### TO BE DONE
Only the lines from the start up to and including the line containing "COL = SC.collection" should be repeated, word for word.

═══ DATA EXTRACT

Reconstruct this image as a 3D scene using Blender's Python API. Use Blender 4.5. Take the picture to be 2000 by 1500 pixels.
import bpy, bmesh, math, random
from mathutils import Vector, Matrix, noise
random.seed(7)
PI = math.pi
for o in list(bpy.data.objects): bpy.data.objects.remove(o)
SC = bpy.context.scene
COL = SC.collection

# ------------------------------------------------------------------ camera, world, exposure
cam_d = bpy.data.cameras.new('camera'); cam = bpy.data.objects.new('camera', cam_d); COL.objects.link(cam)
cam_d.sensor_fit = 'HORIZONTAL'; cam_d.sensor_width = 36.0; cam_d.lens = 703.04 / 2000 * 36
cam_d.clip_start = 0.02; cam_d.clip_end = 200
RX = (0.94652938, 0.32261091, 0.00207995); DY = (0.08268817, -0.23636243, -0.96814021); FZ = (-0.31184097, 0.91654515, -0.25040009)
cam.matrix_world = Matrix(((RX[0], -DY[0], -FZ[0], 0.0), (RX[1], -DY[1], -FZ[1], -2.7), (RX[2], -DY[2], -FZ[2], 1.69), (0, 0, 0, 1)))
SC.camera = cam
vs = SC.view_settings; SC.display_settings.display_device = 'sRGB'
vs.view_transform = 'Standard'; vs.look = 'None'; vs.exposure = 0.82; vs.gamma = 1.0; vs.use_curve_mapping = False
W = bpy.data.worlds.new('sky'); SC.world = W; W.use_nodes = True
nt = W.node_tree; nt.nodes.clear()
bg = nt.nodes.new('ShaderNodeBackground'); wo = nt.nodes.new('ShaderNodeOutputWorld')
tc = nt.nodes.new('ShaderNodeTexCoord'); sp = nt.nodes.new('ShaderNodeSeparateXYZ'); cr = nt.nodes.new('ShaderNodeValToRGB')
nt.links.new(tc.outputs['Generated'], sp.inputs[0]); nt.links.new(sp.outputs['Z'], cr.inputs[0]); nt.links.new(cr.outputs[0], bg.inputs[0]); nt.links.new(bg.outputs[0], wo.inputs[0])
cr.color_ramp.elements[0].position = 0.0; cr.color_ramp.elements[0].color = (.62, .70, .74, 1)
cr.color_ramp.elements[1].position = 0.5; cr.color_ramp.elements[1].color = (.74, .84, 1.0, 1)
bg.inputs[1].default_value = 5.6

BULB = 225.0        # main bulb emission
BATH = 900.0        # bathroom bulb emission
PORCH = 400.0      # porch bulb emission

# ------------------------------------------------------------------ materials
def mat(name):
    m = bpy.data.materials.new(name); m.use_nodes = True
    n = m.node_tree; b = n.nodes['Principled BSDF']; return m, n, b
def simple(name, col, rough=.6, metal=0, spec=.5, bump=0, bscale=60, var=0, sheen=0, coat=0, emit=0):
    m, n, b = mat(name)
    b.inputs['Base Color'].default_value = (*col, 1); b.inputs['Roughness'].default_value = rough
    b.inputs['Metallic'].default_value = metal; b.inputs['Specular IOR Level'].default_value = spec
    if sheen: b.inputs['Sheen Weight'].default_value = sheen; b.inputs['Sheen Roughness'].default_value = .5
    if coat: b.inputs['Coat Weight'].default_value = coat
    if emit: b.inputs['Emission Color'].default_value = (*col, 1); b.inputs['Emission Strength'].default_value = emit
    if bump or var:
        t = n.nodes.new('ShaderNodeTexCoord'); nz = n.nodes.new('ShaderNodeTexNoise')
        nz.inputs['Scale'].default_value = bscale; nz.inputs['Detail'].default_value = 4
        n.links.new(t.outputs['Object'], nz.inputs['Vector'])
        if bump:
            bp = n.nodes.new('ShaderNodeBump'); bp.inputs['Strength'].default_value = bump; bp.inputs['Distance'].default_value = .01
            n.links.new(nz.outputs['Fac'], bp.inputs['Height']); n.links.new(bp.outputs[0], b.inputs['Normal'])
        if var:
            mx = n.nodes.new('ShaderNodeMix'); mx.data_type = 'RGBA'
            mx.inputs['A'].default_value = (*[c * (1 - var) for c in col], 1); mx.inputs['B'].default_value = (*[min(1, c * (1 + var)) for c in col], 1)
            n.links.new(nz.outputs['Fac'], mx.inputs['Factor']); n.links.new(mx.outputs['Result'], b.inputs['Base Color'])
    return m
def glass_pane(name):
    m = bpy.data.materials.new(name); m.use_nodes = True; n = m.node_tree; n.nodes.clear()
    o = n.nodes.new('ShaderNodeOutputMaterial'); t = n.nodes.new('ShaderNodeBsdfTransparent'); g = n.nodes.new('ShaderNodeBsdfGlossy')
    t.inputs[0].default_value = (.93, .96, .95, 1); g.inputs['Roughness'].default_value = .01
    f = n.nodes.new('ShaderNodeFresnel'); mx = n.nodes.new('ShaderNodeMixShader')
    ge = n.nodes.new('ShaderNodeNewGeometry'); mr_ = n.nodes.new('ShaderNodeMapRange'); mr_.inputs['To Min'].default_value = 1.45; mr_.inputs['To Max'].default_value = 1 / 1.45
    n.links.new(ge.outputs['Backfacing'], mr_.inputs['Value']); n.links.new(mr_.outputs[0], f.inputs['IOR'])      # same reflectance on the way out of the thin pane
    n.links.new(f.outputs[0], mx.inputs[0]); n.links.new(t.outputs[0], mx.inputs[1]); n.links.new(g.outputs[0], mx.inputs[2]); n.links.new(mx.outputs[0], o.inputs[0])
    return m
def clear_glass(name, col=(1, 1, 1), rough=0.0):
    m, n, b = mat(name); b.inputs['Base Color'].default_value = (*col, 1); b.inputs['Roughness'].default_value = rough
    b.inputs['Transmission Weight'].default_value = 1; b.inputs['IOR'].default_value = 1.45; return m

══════

### TASK OUTPUT
Reconstruct this image as a 3D scene using Blender's Python API. Use Blender 4.5. Take the picture to be 2000 by 1500 pixels.
import bpy, bmesh, math, random
from mathutils import Vector, Matrix, noise
random.seed(7)
PI = math.pi
for o in list(bpy.data.objects): bpy.data.objects.remove(o)
SC = bpy.context.scene
COL = SC.collection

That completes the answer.